American Prometheus presents the portrait of a fallen figure, an emotionally charged evisceration of a complicated man. Of course there’s many parallels to be drawn with the here and now. Songs such as the hooting ‘America First’ – Funboy Three lose the plot with early Adam And The Ants and Richard Hell – and brassy soul number ‘Manhattan’ both resonate with current themes of bullish political isolationism and sexism; the first, a reference to the isolated sloganism of that original movement of American Nationalism (which in its 1930s appeasement of Hitler and aggrandizement of such anti-Semitic national heroes as Charles Lindbergh, attempted to stand alone outside the international community), the second, the plaintive tale of the highly educated, articulate and “sexual” Kitty Puering, stifled and limited, stuck mothering two children on the Los Alamos military base in New Mexico after marrying Oppenheimer (another sorry tale in itself, Kitty originally started an affair with the scientist whilst already married; pregnant with Oppenheimer’s child, she would divorce her husband and remarry in quick time).

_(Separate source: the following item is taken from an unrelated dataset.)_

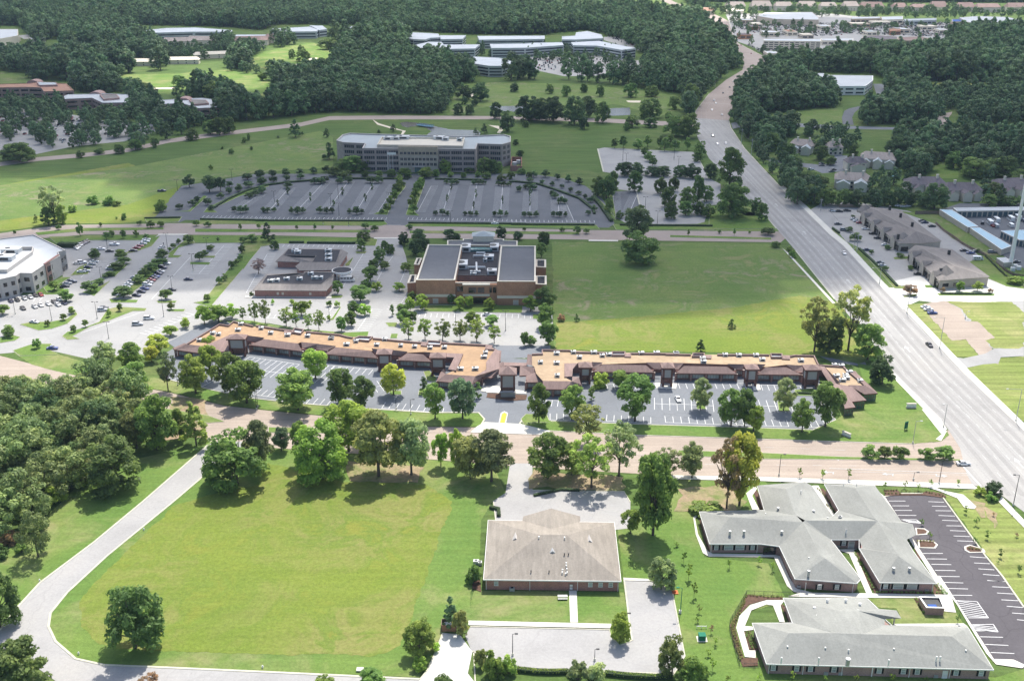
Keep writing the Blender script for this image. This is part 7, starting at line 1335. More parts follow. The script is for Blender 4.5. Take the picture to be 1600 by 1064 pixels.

With colliery soul requiems, prowling hints of Blurt, cheerleader Grease rah-rah and bursts of My Life Story, The Pop Group, Style Council and The Mekons, Extradition Order blow open the myths and dramas behind the conflicted Oppenheimer: warts and all. American Prometheus is another mini triumph from a band that manages to bridge the fury and wrath of punk with the contorting squawks and funk of no wave and the brassy heralded romantic yearns of northern soul: good going guys. Expect to see this one in our albums of 2020.